• [DIRECTIONS FOR THIS TASK]
Retype the whole listing, please, keeping every line exact and dropping the pictures.

• [DATASET EXTRACT]
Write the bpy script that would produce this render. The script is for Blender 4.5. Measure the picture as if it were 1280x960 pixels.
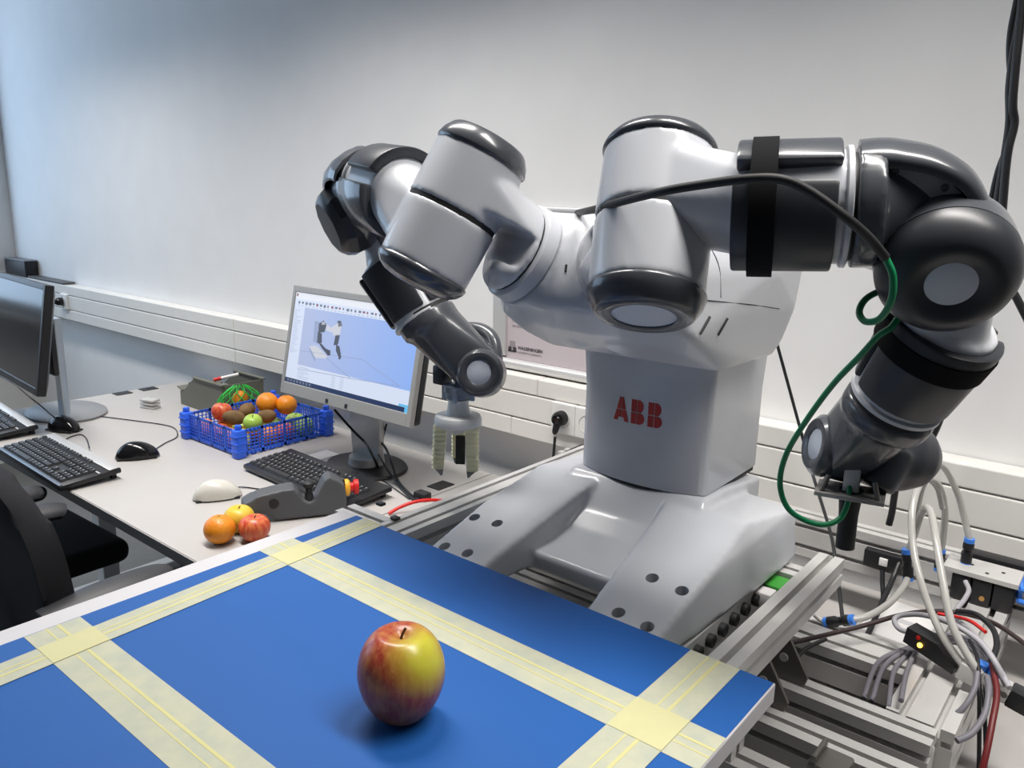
import bpy, bmesh, math, random
from mathutils import Vector, Matrix, Euler
random.seed(7)
PI = math.pi
for o in list(bpy.data.objects): bpy.data.objects.remove(o)
S = bpy.context.scene
COL = S.collection

# ------------------------------------------------------------------ camera
CZ = 1.485
YAW, PIT, ROL, FPX = -0.682094, 0.228423, -0.0238568, 998.987
_f = Vector((math.sin(YAW)*math.cos(PIT), math.cos(YAW)*math.cos(PIT), -math.sin(PIT)))
_r = Vector((math.cos(YAW), -math.sin(YAW), 0)); _d = _f.cross(_r)
CR = math.cos(ROL)*_r + math.sin(ROL)*_d
CD = -math.sin(ROL)*_r + math.cos(ROL)*_d
cam = bpy.data.cameras.new('camera'); cam.sensor_width = 36; cam.lens = FPX/1280*36
cam.clip_start = 0.02; cam.clip_end = 100
camo = bpy.data.objects.new('camera', cam); COL.objects.link(camo)
m3 = Matrix((CR, -CD, -_f)).transposed()
camo.matrix_world = Matrix.Translation((0, 0, CZ)) @ m3.to_4x4()
S.camera = camo

def at(px, py, x=None, y=None, z=None):
    """point of the place that is seen at a photo pixel, at a known x, y or z"""
    v = _f*FPX + CR*(px-640) + CD*(py-480)
    t = x/v.x if x is not None else (y/v.y if y is not None else (z-CZ)/v.z)
    return Vector((0, 0, CZ)) + v*t

# ------------------------------------------------------------------ world, light, exposure
w = bpy.data.worlds.new('sky'); S.world = w; w.use_nodes = True
bg = w.node_tree.nodes['Background']; bg.inputs[0].default_value = (0.55, 0.75, 1.0, 1); bg.inputs[1].default_value = 2.7
S.view_settings.view_transform = 'Standard'; S.view_settings.look = 'None'
S.view_settings.gamma = 1; S.view_settings.use_curve_mapping = False
S.view_settings.exposure = 0.0
LUM = [(-3.25, 0.88), (-1.5, 0.88), (0.25, 0.88), (-3.25, -1.45), (-1.5, -1.45), (0.25, -1.45)]
LUMZ = 2.62
for i, (lx, ly) in enumerate(LUM):
    a = bpy.data.lights.new('luminaire_light', 'AREA'); a.shape = 'RECTANGLE'; a.size = 1.4; a.size_y = 0.22
    a.energy = (13.5 if lx < -3 else 19.5) if ly > 0 else 2.4
    a.color = (1.0, 0.965, 0.92); a.spread = math.radians(106)
    ao = bpy.data.objects.new('luminaire_light', a); COL.objects.link(ao); ao.location = (lx, ly, LUMZ-0.012)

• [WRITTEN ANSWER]
Write the bpy script that would produce this render. The script is for Blender 4.5. Measure the picture as if it were 1280x960 pixels.
import bpy, bmesh, math, random
from mathutils import Vector, Matrix, Euler
random.seed(7)
PI = math.pi
for o in list(bpy.data.objects): bpy.data.objects.remove(o)
S = bpy.context.scene
COL = S.collection

# ------------------------------------------------------------------ camera
CZ = 1.485
YAW, PIT, ROL, FPX = -0.682094, 0.228423, -0.0238568, 998.987
_f = Vector((math.sin(YAW)*math.cos(PIT), math.cos(YAW)*math.cos(PIT), -math.sin(PIT)))
_r = Vector((math.cos(YAW), -math.sin(YAW), 0)); _d = _f.cross(_r)
CR = math.cos(ROL)*_r + math.sin(ROL)*_d
CD = -math.sin(ROL)*_r + math.cos(ROL)*_d
cam = bpy.data.cameras.new('camera'); cam.sensor_width = 36; cam.lens = FPX/1280*36
cam.clip_start = 0.02; cam.clip_end = 100
camo = bpy.data.objects.new('camera', cam); COL.objects.link(camo)
m3 = Matrix((CR, -CD, -_f)).transposed()
camo.matrix_world = Matrix.Translation((0, 0, CZ)) @ m3.to_4x4()
S.camera = camo

def at(px, py, x=None, y=None, z=None):
    """point of the place that is seen at a photo pixel, at a known x, y or z"""
    v = _f*FPX + CR*(px-640) + CD*(py-480)
    t = x/v.x if x is not None else (y/v.y if y is not None else (z-CZ)/v.z)
    return Vector((0, 0, CZ)) + v*t

# ------------------------------------------------------------------ world, light, exposure
w = bpy.data.worlds.new('sky'); S.world = w; w.use_nodes = True
bg = w.node_tree.nodes['Background']; bg.inputs[0].default_value = (0.55, 0.75, 1.0, 1); bg.inputs[1].default_value = 2.7
S.view_settings.view_transform = 'Standard'; S.view_settings.look = 'None'
S.view_settings.gamma = 1; S.view_settings.use_curve_mapping = False
S.view_settings.exposure = 0.0
LUM = [(-3.25, 0.88), (-1.5, 0.88), (0.25, 0.88), (-3.25, -1.45), (-1.5, -1.45), (0.25, -1.45)]
LUMZ = 2.62
for i, (lx, ly) in enumerate(LUM):
    a = bpy.data.lights.new('luminaire_light', 'AREA'); a.shape = 'RECTANGLE'; a.size = 1.4; a.size_y = 0.22
    a.energy = (13.5 if lx < -3 else 19.5) if ly > 0 else 2.4
    a.color = (1.0, 0.965, 0.92); a.spread = math.radians(106)
    ao = bpy.data.objects.new('luminaire_light', a); COL.objects.link(ao); ao.location = (lx, ly, LUMZ-0.012)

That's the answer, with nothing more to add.